KANSAS CITY, Mo. — The state of Missouri reported more than a billion dollars in recreational marijuana sales in 2023.
That's according to data the Missouri Department of Health and Senior Services released this January.
Recreational marijuana was legalized in Missouri in February of 2023.
Now, the Drug Enforcement Administration is proposing re-classifying marijuana.
It's currently a schedule-one drug, considered a dangerous drug under federal law, alongside substances like heroin.
Marijuana could be lowered to a schedule three classification.
No, this wouldn't in any way make marijuana federally legal, but it completely shakes up how the industry pays for it, how we think of weed, and what we can learn about it.
Mike Wilson, the CEO of Franklin's, moves a lot of green across Missouri as manufacturers of marijuana products.
"We're the number one blunt manufacturer in the state,” Wilson said.
But it also costs them a lot of green.
Peter Andreone, attorney at Kennyhertz Perry Law, explained the federal tax burden the industry faces because weed is schedule one.
"They are disallowed from deducting normal business expenses,” Andreone said.
For some businesses that can mean hundreds of thousands of dollars.
Moving to schedule three would eliminate that burden. It also eliminates decades of stigma.
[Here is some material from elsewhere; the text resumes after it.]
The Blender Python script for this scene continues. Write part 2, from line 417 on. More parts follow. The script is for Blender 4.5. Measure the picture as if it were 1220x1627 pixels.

"I think really something that we do estimate is just how much permission it gives everybody that was just sitting on the fence before," Wilson said. "You know there's a whole generation of people that just won't consume it until it's federally legal, and in their mind, this was the first step towards that."
It wouldn't just change what we think of it, it'd change what we know.
"One of the big things that it does is it opens up research opportunities,” Andreone said.
It's very difficult for researchers to experiment with class schedule drugs.
Andreone says it's much easier to get approval to work with schedule three drugs.
"For things like the gut or the brain or emotions, you know all the things that users will report, now have the opportunity that we can actually go put science to them,” Wilson said.
You might want to slow your roll though; there's still months before anything might be changed, but even the possibility is a huge deal.
"I don't want to downplay it at the same time because it is probably the largest shift in federal drug policy in the last 50 years,” Andreone said.